YOUR OBJECTIVE: Transcribe exactly the lines from the one containing "Write the bpy" through the one containing "SC.camera = cam", both included, and leave out any pictures.

[Scene modeling code data]

>>>>>

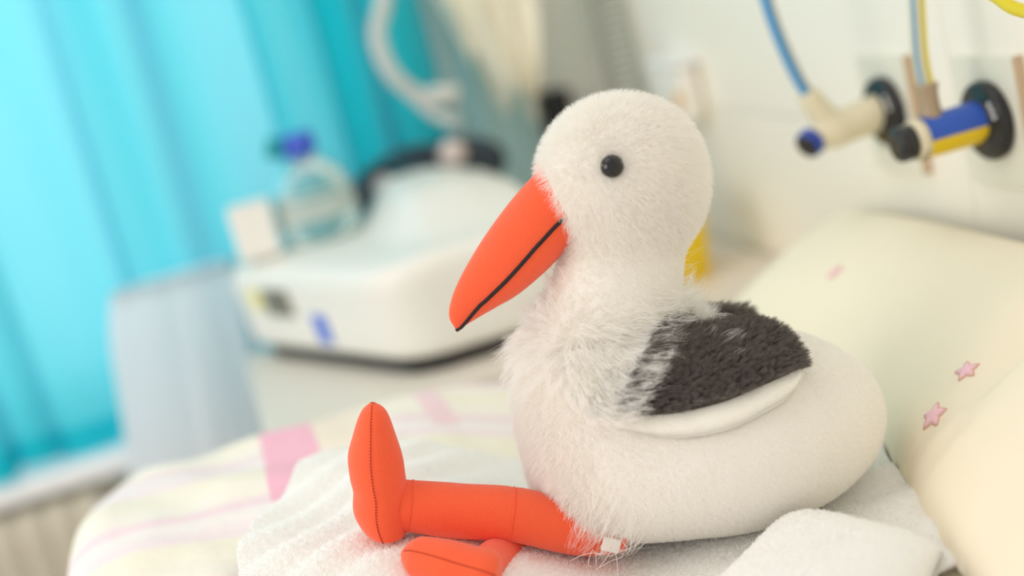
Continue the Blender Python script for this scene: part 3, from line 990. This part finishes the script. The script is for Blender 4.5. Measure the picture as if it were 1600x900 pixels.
# short nap on the wing's white rim and black pile on the wings
for side in (-1, 1):
    Po, Vp, Fp, wing, WF = wing_data[side]
    q = sample_mesh(Po, WF, 14000 if side == -1 else 4000, rng); n = mm_normals(q)
    jit = rng.normal(size=q.shape)*0.4
    hair('short_fur', W(q), Wd(n+jit), Wd(n+jit+np.array([0.5, 0, -0.5])), rng.uniform(1.2, 2.4, len(q))/1000, Wd(n), 0.00010, 'fur_white', wing, npts=3)
    q = sample_mesh(Vp, Fp, 26000 if side == -1 else 5000, rng); n = mm_normals(q)
    upw = S(q[:, 2], 92, 118)
    d = np.stack([0.75+0*upw, 0*upw, -0.35+0.65*upw], -1); d = d-n*(d*n).sum(1, keepdims=True)
    jit = rng.normal(size=q.shape)*0.16+0.25*np.stack([wob(q, 0.18, 51+k) for k in range(3)], -1)
    hair('black_fur', W(q), Wd(n*1.0+d*0.35+jit), Wd(n*0.45+d*0.9+jit), rng.uniform(7.5, 11.5, len(q))*(1+0.2*upw)/1000, Wd(n), 0.00015, 'fur_black', wing, npts=5, clump=0.6)

# ==================================================================== GAS OUTLETS


def outlet(y, label):
    """wall terminal: backing plate and black collar, square to the head wall"""
    t_ = thing('gas_outlet', label, 'gas outlet', (WX, y, 0.155), 'gas outlets on the head wall')
    boxobj('backing_plate', (WX-0.0035, y+0.002, 0.155), (0.007, 0.088, 0.104), 'plate_plastic', t_, 0.0015)
    boxobj('plate_edge', (WX-0.004, y-0.0435, 0.155), (0.008, 0.0035, 0.104), 'plate_edge', t_, 0.001)
    V, F = lathe([(0.0, 0.0305), (0.004, 0.0315), (0.008, 0.0305), (0.011, 0.0265), (0.0095, 0.021), (0.012, 0.0165), (0.022, 0.0150), (0.024, 0.010)], (WX-0.007, y, 0.158), (-1, 0, 0), 48)
    col_ = new_mesh('collar', V, F, 'black_plastic', t_)
    # engraved lettering on the collar, too worn to read
    for an0, cnt in ((0.9, 3), (3.9, 3)):
        for k in range(cnt):
            an = an0+k*0.22
            c = np.array((WX-0.0178, y-0.0236*sin(an), 0.158+0.0236*cos(an)))
            rt = np.array(Matrix.Rotation(an, 3, 'X'))
            v, f = box((0, 0, 0), (0.0016, 0.0035, 0.0042)); v = v@rt.T+c
            new_mesh('lettering', v, f, 'ink_white', col_, smooth=False)
    return t_


outlet(0.156, 'right hand gas outlet behind the blue and yellow probe')
outlet(0.320, 'left hand gas outlet behind the cream angled probe')

# ---- blue / yellow probe plugged into the right outlet
y0, z0 = 0.156, 0.159
pb = thing('gas_probe', 'blue and yellow gas probe with black end knob', 'gas probe', (WX-0.03, y0, z0))


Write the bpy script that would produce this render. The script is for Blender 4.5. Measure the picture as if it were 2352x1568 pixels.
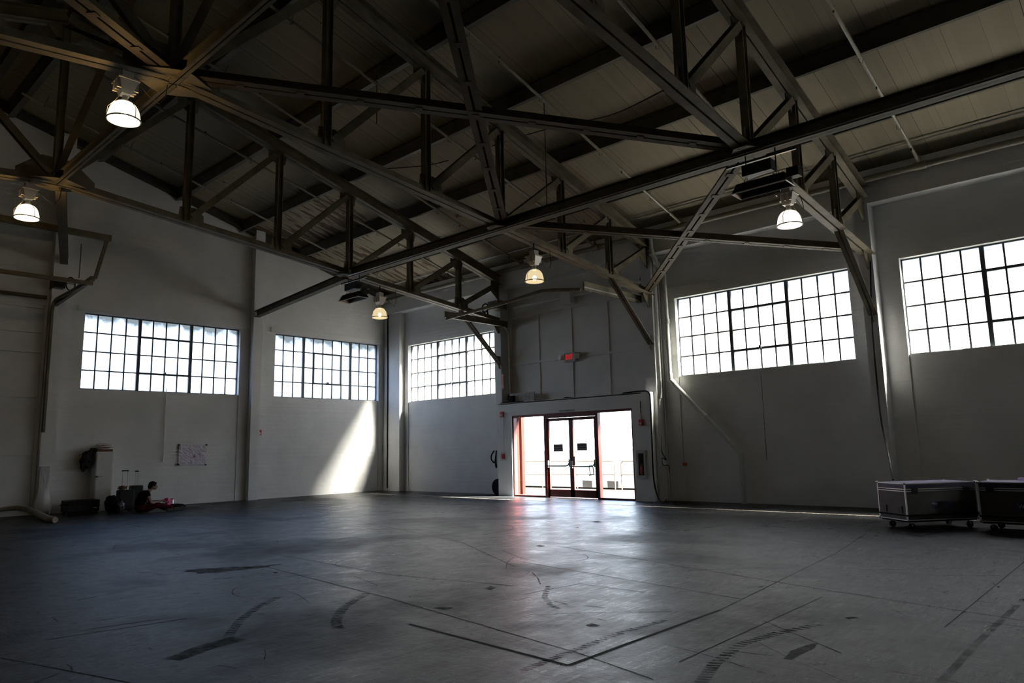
import bpy, bmesh, math, random
from mathutils import Vector, Matrix
random.seed(7)
for o in list(bpy.data.objects): bpy.data.objects.remove(o, do_unlink=True)
SC = bpy.context.scene
COL = SC.collection
V = Vector

# ------------------------------------------------------------------ camera
CAM = V((24.06, -18.3258, 1.5403)); YAW, PITCH, ROLL, FPX = .7477, .1488, -.0217, 1649.72
_f = V((-math.sin(YAW)*math.cos(PITCH), math.cos(YAW)*math.cos(PITCH), math.sin(PITCH)))
_r = V((math.cos(YAW), math.sin(YAW), 0)); _u = _r.cross(_f)
CR = math.cos(ROLL)*_r + math.sin(ROLL)*_u; CU = -math.sin(ROLL)*_r + math.cos(ROLL)*_u; CF = _f
cd = bpy.data.cameras.new('camera'); cam = bpy.data.objects.new('camera', cd); COL.objects.link(cam)
M = Matrix((CR, CU, -CF)).transposed().to_4x4(); M.translation = CAM
cam.matrix_world = M; cd.sensor_width = 36; cd.lens = FPX/2352*36; cd.clip_start = .05; cd.clip_end = 3000
SC.camera = cam

# ------------------------------------------------------------------ world, sun, exposure
SC.view_settings.view_transform = 'Standard'; SC.view_settings.look = 'None'
SC.view_settings.exposure = -0.3; SC.view_settings.gamma = 1; SC.view_settings.use_curve_mapping = False
cy = SC.cycles
cy.use_denoising = True; cy.max_bounces = 9; cy.diffuse_bounces = 5; cy.glossy_bounces = 4
cy.transmission_bounces = 6; cy.transparent_max_bounces = 12; cy.sample_clamp_indirect = 15; cy.caustics_refractive = True
cy.caustics_reflective = False
W = bpy.data.worlds.new('sky'); SC.world = W; W.use_nodes = True
wn = W.node_tree; wn.nodes.clear()
out = wn.nodes.new('ShaderNodeOutputWorld'); bg = wn.nodes.new('ShaderNodeBackground')
tc = wn.nodes.new('ShaderNodeTexCoord'); sep = wn.nodes.new('ShaderNodeSeparateXYZ'); rp = wn.nodes.new('ShaderNodeValToRGB')
wn.links.new(tc.outputs['Generated'], sep.inputs[0]); wn.links.new(sep.outputs['Z'], rp.inputs[0])
rp.color_ramp.elements[0].color = (.88, .94, 1, 1); rp.color_ramp.elements[0].position = 0.02
rp.color_ramp.elements[1].color = (.34, .55, 1, 1); rp.color_ramp.elements[1].position = .6
wn.links.new(rp.outputs[0], bg.inputs[0]); bg.inputs[1].default_value = 10.5
wn.links.new(bg.outputs[0], out.inputs[0])
SUNDIR = V((-1.0, -.49, -1.0)).normalized()
sl = bpy.data.lights.new('sun', 'SUN'); sl.energy = 460; sl.color = (1, .93, .82); sl.angle = math.radians(14)
sun = bpy.data.objects.new('sun', sl); COL.objects.link(sun); sun.rotation_euler = SUNDIR.to_track_quat('-Z', 'Y').to_euler()
sun.location = (20, 20, 20)

# ------------------------------------------------------------------ materials
def nmat(name):
    m = bpy.data.materials.new(name); m.use_nodes = True
    nt = m.node_tree; b = nt.nodes['Principled BSDF']
    return m, nt, b
def simple(name, col, rough=.6, metal=0, spec=.5, noise=0, nscale=6, bump=0, bscale=40):
    m, nt, b = nmat(name)
    b.inputs['Base Color'].default_value = (*col, 1); b.inputs['Roughness'].default_value = rough
    b.inputs['Metallic'].default_value = metal; b.inputs['Specular IOR Level'].default_value = spec
    if noise or bump:
        tc = nt.nodes.new('ShaderNodeTexCoord')
    if noise:
        n = nt.nodes.new('ShaderNodeTexNoise'); n.inputs['Scale'].default_value = nscale; n.inputs['Detail'].default_value = 6
        r = nt.nodes.new('ShaderNodeValToRGB')
        r.color_ramp.elements[0].position = .35; r.color_ramp.elements[1].position = .7
        r.color_ramp.elements[0].color = (*[c*(1-noise) for c in col], 1); r.color_ramp.elements[1].color = (*col, 1)
        nt.links.new(tc.outputs['Object'], n.inputs['Vector']); nt.links.new(n.outputs['Fac'], r.inputs[0]); nt.links.new(r.outputs[0], b.inputs['Base Color'])
    if bump:
        n = nt.nodes.new('ShaderNodeTexNoise'); n.inputs['Scale'].default_value = bscale; n.inputs['Detail'].default_value = 5
        bp_ = nt.nodes.new('ShaderNodeBump'); bp_.inputs['Strength'].default_value = bump; bp_.inputs['Distance'].default_value = .02
        nt.links.new(tc.outputs['Object'], n.inputs['Vector']); nt.links.new(n.outputs['Fac'], bp_.inputs['Height']); nt.links.new(bp_.outputs[0], b.inputs['Normal'])
    return m
def emis(name, col, st):
    m, nt, b = nmat(name)
    b.inputs['Base Color'].default_value = (*col, 1); b.inputs['Emission Color'].default_value = (*col, 1); b.inputs['Emission Strength'].default_value = st
    return m
def math_node(nt, op, a, b=None, c=None):
    n = nt.nodes.new('ShaderNodeMath'); n.operation = op
    for i, x in enumerate((a, b, c)):
        if x is None: continue
        if isinstance(x, (int, float)): n.inputs[i].default_value = x
        else: nt.links.new(x, n.inputs[i])
    return n.outputs[0]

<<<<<

OUTPUT OF THE EXERCISE:
Write the bpy script that would produce this render. The script is for Blender 4.5. Measure the picture as if it were 2352x1568 pixels.
import bpy, bmesh, math, random
from mathutils import Vector, Matrix
random.seed(7)
for o in list(bpy.data.objects): bpy.data.objects.remove(o, do_unlink=True)
SC = bpy.context.scene
COL = SC.collection
V = Vector

# ------------------------------------------------------------------ camera
CAM = V((24.06, -18.3258, 1.5403)); YAW, PITCH, ROLL, FPX = .7477, .1488, -.0217, 1649.72
_f = V((-math.sin(YAW)*math.cos(PITCH), math.cos(YAW)*math.cos(PITCH), math.sin(PITCH)))
_r = V((math.cos(YAW), math.sin(YAW), 0)); _u = _r.cross(_f)
CR = math.cos(ROLL)*_r + math.sin(ROLL)*_u; CU = -math.sin(ROLL)*_r + math.cos(ROLL)*_u; CF = _f
cd = bpy.data.cameras.new('camera'); cam = bpy.data.objects.new('camera', cd); COL.objects.link(cam)
M = Matrix((CR, CU, -CF)).transposed().to_4x4(); M.translation = CAM
cam.matrix_world = M; cd.sensor_width = 36; cd.lens = FPX/2352*36; cd.clip_start = .05; cd.clip_end = 3000
SC.camera = cam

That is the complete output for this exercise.